18. The preliminary draft’s general provisions are those found in similar regional instruments for the protection of specific human rights. As for the entry into force of the future Convention, the instrument would become effective on the 30th day after deposit of the second instrument of ratification. The same formula can be found in the Inter-American Convention to Prevent and Punish Torture, the Inter-American Convention on Forced Disappearance of Persons, the Convention of Belém do Pará, and the Inter-American Convention on the Elimination of All Forms of Discrimination against Persons with Disabilities.

19. Those are the major characteristics of the preliminary draft Convention which the Chair of the Working Group has the honor of submitting to the member state delegations for their consideration.
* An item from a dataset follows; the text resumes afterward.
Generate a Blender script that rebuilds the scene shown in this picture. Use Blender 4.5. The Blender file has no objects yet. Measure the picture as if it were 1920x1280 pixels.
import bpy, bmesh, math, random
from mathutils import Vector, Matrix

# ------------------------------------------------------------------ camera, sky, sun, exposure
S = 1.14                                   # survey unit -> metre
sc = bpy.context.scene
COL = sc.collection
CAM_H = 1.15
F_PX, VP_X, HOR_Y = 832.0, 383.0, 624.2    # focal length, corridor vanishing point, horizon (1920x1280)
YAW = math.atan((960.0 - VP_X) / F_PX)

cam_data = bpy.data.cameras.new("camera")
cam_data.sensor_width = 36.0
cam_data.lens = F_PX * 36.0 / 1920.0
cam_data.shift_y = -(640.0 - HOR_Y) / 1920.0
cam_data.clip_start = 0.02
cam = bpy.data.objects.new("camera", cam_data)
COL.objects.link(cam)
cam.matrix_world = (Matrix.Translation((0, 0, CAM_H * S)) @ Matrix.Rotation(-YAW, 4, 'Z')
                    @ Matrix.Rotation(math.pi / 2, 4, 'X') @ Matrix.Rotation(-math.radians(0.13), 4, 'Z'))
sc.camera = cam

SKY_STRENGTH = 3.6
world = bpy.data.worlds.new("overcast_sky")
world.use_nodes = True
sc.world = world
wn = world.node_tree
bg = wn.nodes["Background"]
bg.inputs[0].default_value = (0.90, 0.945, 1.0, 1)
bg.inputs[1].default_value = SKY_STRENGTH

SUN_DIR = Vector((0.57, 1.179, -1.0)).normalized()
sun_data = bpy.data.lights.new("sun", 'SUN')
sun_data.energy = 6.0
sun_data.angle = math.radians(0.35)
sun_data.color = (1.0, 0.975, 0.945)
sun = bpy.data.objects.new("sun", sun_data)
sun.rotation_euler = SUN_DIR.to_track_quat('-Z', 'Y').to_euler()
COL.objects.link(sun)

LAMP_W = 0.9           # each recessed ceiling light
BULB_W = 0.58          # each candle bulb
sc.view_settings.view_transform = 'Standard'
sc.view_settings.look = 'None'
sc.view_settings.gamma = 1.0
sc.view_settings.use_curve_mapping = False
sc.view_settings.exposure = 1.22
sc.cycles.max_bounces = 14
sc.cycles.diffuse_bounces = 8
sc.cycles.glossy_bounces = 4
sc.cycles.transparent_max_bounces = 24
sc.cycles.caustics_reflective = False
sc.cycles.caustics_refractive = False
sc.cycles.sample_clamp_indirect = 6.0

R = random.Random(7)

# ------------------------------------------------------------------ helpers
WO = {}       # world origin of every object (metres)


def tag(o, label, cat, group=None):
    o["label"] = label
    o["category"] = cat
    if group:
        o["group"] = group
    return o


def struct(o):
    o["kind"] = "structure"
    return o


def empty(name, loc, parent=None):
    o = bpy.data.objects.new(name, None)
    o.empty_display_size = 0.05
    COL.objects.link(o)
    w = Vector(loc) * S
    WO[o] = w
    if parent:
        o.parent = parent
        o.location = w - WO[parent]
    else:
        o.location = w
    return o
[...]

The preliminary draft, which retains principles, rights, and obligations enshrined in international human rights instruments and, at the same time, updates and broadens the scope of protection for victims of racism, discrimination, and intolerance in the Hemisphere, represents an important contribution to progress on the topic in the OAS framework and the beginning of the negotiation process for the future regional legal instrument. The Chair of the Working Group is certain that, without a concrete draft Convention, we would risk greatly drawing out our deliberations on this topic of such importance (which have already lasted five and a half years), losing momentum and frustrating those directly interested in the success of the process: the victims of racism, discrimination, and intolerance in the Americas.